- _SET TASK_
Retype only the lines from the top of the records to the line with "bev=0.012).build('threshold', M_STEPSTONE, wh)", including that line but none of the pictures.

╭─ ENTRIES

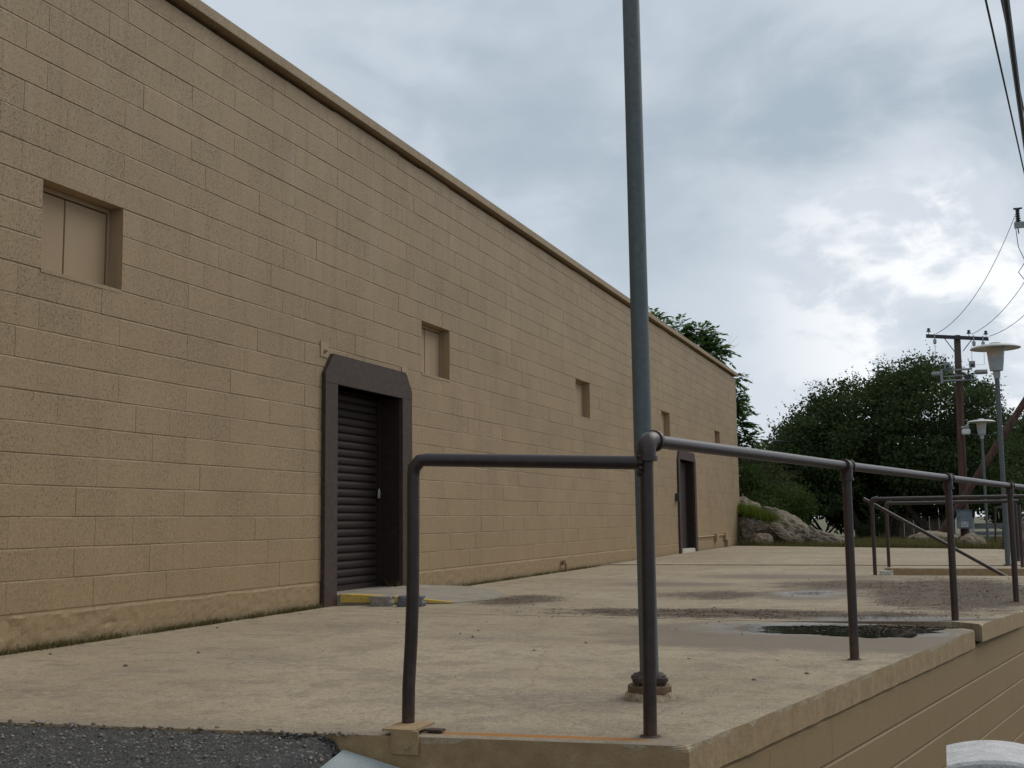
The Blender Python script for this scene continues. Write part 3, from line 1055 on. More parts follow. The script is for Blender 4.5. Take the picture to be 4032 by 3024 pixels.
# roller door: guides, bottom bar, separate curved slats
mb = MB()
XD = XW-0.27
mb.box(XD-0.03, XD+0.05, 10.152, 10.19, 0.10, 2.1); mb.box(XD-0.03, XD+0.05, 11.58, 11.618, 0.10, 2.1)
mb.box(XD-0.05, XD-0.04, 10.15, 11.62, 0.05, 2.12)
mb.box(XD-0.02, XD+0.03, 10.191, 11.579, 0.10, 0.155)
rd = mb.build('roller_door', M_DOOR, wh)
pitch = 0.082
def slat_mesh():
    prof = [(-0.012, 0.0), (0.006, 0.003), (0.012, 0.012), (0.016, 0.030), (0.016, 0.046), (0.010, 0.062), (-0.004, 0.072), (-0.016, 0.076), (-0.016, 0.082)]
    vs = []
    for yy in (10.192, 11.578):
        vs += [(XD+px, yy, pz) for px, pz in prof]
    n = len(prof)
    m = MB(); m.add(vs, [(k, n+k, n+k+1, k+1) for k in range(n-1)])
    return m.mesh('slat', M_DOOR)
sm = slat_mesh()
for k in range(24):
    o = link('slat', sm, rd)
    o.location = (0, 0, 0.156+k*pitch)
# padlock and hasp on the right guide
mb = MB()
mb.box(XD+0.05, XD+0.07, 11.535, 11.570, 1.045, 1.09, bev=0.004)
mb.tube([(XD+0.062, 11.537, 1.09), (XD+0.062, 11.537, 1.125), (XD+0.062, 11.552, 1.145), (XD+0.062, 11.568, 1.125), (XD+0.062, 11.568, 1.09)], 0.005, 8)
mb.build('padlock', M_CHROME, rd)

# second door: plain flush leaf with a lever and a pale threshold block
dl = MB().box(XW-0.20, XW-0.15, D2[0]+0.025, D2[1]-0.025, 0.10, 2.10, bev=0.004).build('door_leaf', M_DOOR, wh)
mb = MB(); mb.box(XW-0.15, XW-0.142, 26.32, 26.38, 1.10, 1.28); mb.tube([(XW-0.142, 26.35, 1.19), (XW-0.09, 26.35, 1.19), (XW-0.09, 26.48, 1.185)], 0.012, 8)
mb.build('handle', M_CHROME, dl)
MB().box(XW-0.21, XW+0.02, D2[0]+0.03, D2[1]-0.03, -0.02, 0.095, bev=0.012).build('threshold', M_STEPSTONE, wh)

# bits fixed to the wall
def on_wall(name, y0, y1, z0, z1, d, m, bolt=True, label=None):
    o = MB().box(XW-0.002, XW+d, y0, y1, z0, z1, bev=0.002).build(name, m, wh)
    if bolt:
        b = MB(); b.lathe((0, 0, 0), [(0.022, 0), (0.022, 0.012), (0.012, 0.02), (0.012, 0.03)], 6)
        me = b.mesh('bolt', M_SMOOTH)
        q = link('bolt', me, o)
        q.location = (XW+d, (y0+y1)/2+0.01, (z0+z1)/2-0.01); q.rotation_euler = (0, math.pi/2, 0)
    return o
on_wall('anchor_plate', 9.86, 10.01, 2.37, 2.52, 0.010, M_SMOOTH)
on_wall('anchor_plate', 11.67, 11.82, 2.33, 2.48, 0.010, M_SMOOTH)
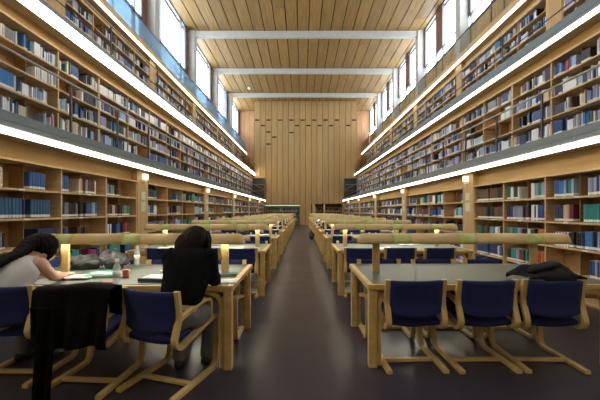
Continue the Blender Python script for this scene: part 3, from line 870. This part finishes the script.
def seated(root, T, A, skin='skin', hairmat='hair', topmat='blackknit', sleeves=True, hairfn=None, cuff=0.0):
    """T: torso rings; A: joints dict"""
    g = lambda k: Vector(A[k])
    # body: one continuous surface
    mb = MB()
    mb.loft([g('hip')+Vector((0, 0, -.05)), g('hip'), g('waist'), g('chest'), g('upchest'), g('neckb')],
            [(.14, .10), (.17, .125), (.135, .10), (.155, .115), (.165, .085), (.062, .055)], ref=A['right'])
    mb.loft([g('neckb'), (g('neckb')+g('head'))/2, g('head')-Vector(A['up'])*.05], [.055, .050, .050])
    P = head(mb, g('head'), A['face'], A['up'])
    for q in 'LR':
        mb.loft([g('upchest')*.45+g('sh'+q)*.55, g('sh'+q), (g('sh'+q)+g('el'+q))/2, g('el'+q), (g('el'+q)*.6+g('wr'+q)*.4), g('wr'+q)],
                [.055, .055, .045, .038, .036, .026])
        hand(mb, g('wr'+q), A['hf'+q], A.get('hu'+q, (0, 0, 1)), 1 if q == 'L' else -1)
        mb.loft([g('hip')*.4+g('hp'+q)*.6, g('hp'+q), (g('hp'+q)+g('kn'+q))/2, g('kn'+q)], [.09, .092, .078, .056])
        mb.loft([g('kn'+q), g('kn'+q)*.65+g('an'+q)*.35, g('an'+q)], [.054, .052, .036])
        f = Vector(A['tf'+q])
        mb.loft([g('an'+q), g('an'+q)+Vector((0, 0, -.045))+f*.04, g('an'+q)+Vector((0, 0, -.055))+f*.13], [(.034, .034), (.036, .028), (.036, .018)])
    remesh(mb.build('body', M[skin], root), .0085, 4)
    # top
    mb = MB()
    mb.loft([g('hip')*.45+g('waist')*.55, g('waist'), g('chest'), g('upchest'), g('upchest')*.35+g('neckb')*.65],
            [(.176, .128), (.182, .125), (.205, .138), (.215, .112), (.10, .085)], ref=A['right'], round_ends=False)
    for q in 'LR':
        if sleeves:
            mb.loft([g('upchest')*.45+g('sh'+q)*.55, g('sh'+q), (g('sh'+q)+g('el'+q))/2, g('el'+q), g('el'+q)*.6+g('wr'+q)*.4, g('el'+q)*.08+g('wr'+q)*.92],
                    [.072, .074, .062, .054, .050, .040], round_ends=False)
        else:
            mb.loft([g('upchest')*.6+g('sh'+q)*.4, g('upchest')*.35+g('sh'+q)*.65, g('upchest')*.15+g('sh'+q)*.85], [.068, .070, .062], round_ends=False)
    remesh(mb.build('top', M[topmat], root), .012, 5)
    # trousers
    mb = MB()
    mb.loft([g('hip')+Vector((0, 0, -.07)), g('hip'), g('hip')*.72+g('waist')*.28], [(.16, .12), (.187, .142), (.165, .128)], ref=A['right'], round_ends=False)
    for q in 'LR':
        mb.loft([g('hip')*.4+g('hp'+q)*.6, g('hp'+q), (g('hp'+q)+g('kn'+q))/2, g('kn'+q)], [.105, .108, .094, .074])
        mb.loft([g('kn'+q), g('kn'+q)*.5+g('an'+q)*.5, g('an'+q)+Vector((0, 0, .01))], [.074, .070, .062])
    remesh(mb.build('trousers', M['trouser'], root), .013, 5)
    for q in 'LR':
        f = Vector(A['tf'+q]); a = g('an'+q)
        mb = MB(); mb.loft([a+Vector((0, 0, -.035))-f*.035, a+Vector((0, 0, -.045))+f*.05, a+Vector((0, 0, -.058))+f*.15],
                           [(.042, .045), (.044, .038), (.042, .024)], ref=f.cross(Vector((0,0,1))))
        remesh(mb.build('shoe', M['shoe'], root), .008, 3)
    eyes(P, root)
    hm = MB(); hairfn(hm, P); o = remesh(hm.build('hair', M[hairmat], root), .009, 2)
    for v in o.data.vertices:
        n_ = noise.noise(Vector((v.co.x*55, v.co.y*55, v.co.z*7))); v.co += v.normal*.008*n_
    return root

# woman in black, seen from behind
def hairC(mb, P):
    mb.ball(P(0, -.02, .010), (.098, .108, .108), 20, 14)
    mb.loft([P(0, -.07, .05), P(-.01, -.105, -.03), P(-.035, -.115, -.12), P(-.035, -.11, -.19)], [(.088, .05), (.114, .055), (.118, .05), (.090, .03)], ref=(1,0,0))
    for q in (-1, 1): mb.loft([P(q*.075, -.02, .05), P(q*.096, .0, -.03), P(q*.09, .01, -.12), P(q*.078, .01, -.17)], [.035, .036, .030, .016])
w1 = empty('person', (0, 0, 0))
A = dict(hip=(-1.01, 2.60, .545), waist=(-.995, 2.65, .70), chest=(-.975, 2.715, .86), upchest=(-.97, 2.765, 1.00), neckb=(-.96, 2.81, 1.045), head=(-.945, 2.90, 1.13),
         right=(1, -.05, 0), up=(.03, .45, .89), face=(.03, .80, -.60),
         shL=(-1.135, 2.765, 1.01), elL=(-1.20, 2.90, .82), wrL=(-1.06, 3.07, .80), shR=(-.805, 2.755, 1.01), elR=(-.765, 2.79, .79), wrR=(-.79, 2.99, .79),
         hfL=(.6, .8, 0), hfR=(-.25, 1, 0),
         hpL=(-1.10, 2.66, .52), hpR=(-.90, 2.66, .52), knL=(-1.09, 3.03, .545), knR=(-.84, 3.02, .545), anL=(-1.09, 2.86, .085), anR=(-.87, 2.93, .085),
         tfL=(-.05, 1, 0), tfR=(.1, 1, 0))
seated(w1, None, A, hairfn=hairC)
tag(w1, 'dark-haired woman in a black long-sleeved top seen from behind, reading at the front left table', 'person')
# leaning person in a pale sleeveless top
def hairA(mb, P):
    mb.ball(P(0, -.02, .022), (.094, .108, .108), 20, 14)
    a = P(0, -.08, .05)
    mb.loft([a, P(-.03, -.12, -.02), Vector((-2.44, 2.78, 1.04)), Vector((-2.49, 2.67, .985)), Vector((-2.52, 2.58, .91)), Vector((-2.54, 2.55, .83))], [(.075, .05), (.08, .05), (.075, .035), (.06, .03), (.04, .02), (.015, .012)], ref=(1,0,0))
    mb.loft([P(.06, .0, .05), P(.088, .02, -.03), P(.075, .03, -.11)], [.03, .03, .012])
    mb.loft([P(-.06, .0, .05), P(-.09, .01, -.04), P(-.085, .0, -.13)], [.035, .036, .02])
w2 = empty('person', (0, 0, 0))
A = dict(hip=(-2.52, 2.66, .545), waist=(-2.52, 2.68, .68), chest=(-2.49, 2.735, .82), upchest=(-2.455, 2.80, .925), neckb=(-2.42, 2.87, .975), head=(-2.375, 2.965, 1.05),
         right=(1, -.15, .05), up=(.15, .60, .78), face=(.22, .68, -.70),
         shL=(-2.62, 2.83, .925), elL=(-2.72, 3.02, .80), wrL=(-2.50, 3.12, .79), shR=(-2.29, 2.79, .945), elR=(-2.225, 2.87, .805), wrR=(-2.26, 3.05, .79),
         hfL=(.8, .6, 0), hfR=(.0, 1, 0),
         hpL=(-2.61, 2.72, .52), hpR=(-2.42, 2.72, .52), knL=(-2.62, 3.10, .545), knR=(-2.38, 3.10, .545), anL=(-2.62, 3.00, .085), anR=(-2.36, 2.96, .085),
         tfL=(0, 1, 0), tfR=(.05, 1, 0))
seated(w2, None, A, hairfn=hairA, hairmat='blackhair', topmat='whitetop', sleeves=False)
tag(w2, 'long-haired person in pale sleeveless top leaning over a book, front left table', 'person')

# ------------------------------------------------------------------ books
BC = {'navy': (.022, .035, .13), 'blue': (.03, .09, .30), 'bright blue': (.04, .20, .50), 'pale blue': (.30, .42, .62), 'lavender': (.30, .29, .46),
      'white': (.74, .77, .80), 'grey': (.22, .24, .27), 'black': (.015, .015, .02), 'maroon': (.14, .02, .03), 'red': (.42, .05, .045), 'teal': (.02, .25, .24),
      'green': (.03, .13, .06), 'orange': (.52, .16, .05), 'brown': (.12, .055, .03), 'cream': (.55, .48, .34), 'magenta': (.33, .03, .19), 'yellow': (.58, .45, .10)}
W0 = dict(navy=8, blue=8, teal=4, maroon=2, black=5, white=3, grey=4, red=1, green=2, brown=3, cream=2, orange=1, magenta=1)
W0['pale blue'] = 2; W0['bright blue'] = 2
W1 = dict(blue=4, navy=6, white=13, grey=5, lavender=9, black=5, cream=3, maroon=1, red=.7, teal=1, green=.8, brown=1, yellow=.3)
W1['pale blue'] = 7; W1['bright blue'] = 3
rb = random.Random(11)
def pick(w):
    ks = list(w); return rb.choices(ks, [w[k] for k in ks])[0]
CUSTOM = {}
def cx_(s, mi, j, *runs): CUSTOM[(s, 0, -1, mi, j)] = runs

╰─

- _WRITTEN RESPONSE_
The Blender Python script for this scene continues. Write part 3, from line 1055 on. More parts follow. The script is for Blender 4.5. Take the picture to be 4032 by 3024 pixels.
# roller door: guides, bottom bar, separate curved slats
mb = MB()
XD = XW-0.27
mb.box(XD-0.03, XD+0.05, 10.152, 10.19, 0.10, 2.1); mb.box(XD-0.03, XD+0.05, 11.58, 11.618, 0.10, 2.1)
mb.box(XD-0.05, XD-0.04, 10.15, 11.62, 0.05, 2.12)
mb.box(XD-0.02, XD+0.03, 10.191, 11.579, 0.10, 0.155)
rd = mb.build('roller_door', M_DOOR, wh)
pitch = 0.082
def slat_mesh():
    prof = [(-0.012, 0.0), (0.006, 0.003), (0.012, 0.012), (0.016, 0.030), (0.016, 0.046), (0.010, 0.062), (-0.004, 0.072), (-0.016, 0.076), (-0.016, 0.082)]
    vs = []
    for yy in (10.192, 11.578):
        vs += [(XD+px, yy, pz) for px, pz in prof]
    n = len(prof)
    m = MB(); m.add(vs, [(k, n+k, n+k+1, k+1) for k in range(n-1)])
    return m.mesh('slat', M_DOOR)
sm = slat_mesh()
for k in range(24):
    o = link('slat', sm, rd)
    o.location = (0, 0, 0.156+k*pitch)
# padlock and hasp on the right guide
mb = MB()
mb.box(XD+0.05, XD+0.07, 11.535, 11.570, 1.045, 1.09, bev=0.004)
mb.tube([(XD+0.062, 11.537, 1.09), (XD+0.062, 11.537, 1.125), (XD+0.062, 11.552, 1.145), (XD+0.062, 11.568, 1.125), (XD+0.062, 11.568, 1.09)], 0.005, 8)
mb.build('padlock', M_CHROME, rd)

# second door: plain flush leaf with a lever and a pale threshold block
dl = MB().box(XW-0.20, XW-0.15, D2[0]+0.025, D2[1]-0.025, 0.10, 2.10, bev=0.004).build('door_leaf', M_DOOR, wh)
mb = MB(); mb.box(XW-0.15, XW-0.142, 26.32, 26.38, 1.10, 1.28); mb.tube([(XW-0.142, 26.35, 1.19), (XW-0.09, 26.35, 1.19), (XW-0.09, 26.48, 1.185)], 0.012, 8)
mb.build('handle', M_CHROME, dl)
MB().box(XW-0.21, XW+0.02, D2[0]+0.03, D2[1]-0.03, -0.02, 0.095, bev=0.012).build('threshold', M_STEPSTONE, wh)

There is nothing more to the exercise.